Wahyu menjelaskan, penyesuaian harga BBM bertransmisi secara langsung menjadi inflasi pada September. Ini disebutnya sebagai dampak langsung kenaikan harga BBM atau first round impact.
Dampak rambatan atau lanjutan dari kenaikan harga BBM (second round impact) diperkirakan akan terjadi pada 2-3 bulan mendatang. Dampak lanjutan itu diperkirakan berasal dari kenaikan tarif angkutan umum hingga angkutan barang.
Disampaikan Wahyu, kenaikan harga BBM ini akan mendorong penambahan inflasi sebesar 1,8 persen-1,9 persen hingga akhir tahun. Adapun inflasi inti sampai akhir tahun diperkirakan akan berada pada level 4,6 persen di akhir tahun.
Untuk mengendalikan inflasi, BI pun memanfaatkan forum Tim Pengendali Inflasi Pusat (TPIP) dan Tim Pengendali Inflasi Daerah (TPID). Daerah yang kekurangan bahan pangan akan berkoordinasi untuk dipenuhi pasokannya dari daerah yang berkelebihan bahan pangan.
Adapun untuk pengendalian inflasi inti BI telah menaikkan suku bunga acuan sebesar 75 basis poin yang terdiri kenaikan 25 basis poin pada Agustus dan 50 basis poin pada September.
Dihubungi terpisah, ekonom Bank Mandiri, Faisal Rachman, mengatakan, inflasi diperkirakan akan terus meningkat hingga akhir tahun.

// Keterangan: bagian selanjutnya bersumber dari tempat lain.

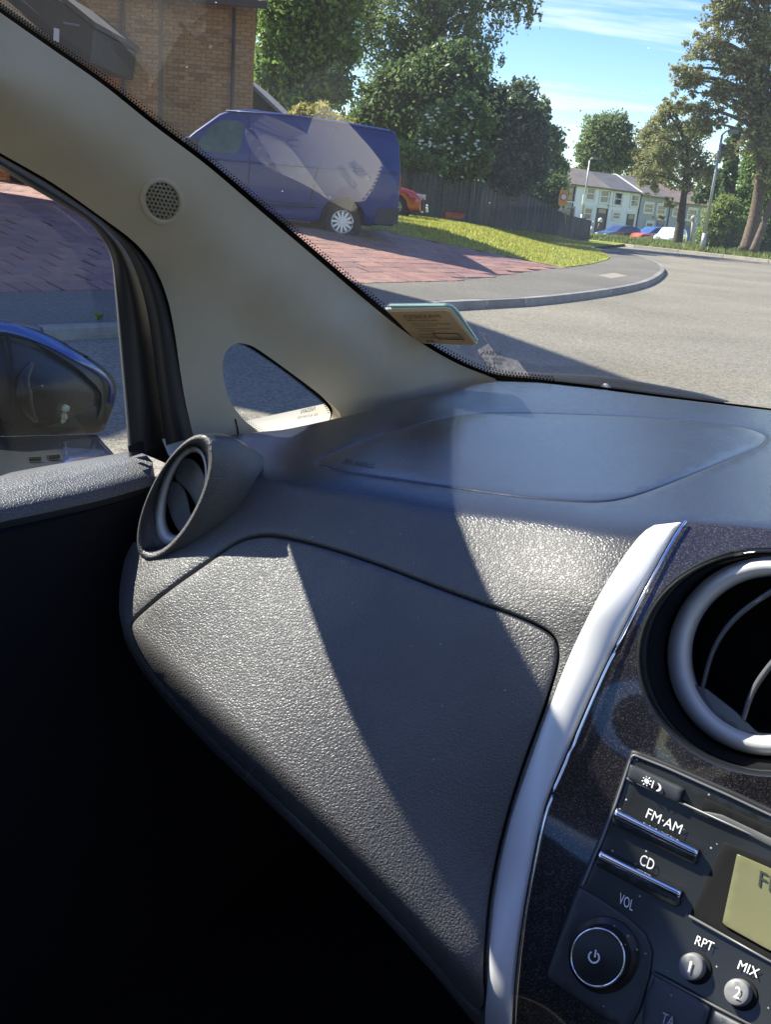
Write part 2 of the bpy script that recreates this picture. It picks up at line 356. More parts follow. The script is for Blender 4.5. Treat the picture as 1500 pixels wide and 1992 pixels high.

Tak hanya karena dorongan kenaikan biaya (cost push inflation) yang dipicu kenaikan harga BBM, tetapi juga dorong pemulihan permintaan (demand-pull inflation).
Dorongan kenaikan inflasi karena unsur biaya ini terlihat dari dampak langsung ataupun lanjutan dari kenaikan harga BBM. Selain itu unsur harga barang yang ditentukan pemerintah (administered price) juga akan meningkat sejalan dengan keputusan pemerintah menaikkan harga BBM pada awal September ini.
”Kami memperkirakan inflasi umum akan mencapai 6,27 persen sampai akhir tahun,” ujar Faisal.